A McKinsey report “Recovering from Information Overload” (January 2011) talked about the 3 essential qualities required of leaders today:

  1. Avoid multi-tasking – endless scientific studies have proved time and again that multitasking makes humans less productive, less creative and less able to make good decision
  2. Be self disciplined to avoid information overload – keep focused and ensure that the increasing level of connectedness does not take over every minute of every second of every day
  3. Set the tone of the organization – walk the talk, lead from the top and set the example of a more healthier approach to work.

I think one of the essential keys to success in this digital and communication revolution is to have the courage to create chunks of time in your day to reflect and work out the essential to do’s; those things that really will make a difference and move your business ahead.

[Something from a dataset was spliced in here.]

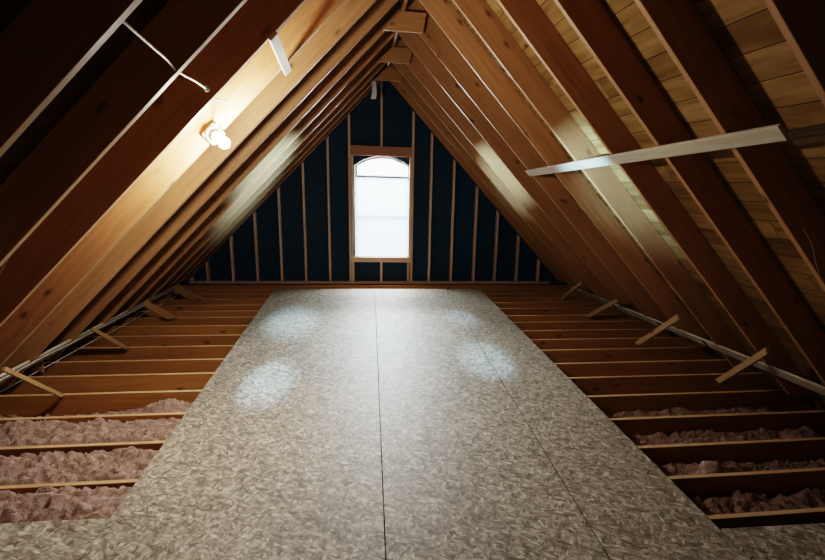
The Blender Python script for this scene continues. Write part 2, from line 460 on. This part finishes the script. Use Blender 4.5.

Siimon Reynolds in his book “When they zig you zag- how to achieve health and happiness by doing the opposite to everyone else” talks about shutting the office door for at least 3 hours a day so that without interruption you can think, do your own work and increase your own productivity. He argues that “rarely is anything so urgent it needs your immediate attention”.

Rethink your day and allocate time to think and not just do. Change your daily habit / routine and allow yourself the focused time to review, to synthesise information to determine key decisions and what needs to be done to deliver to the big audacious goals of the business. What is really important and what really will count? And then, quite frankly, just do it.

The thought of being more disciplined about thinking time already makes me feel more fulfilled and empowered. And don’t we all want to remain in control and on top of things? So come on – lets be more effective in 2012 by saying ‘no’ instead of ‘yes’ and putting “Thinking Time” in the winning corner.

As Henry Ford said “Thinking is the hardest work there is, which is probably why so few of us engage in it”.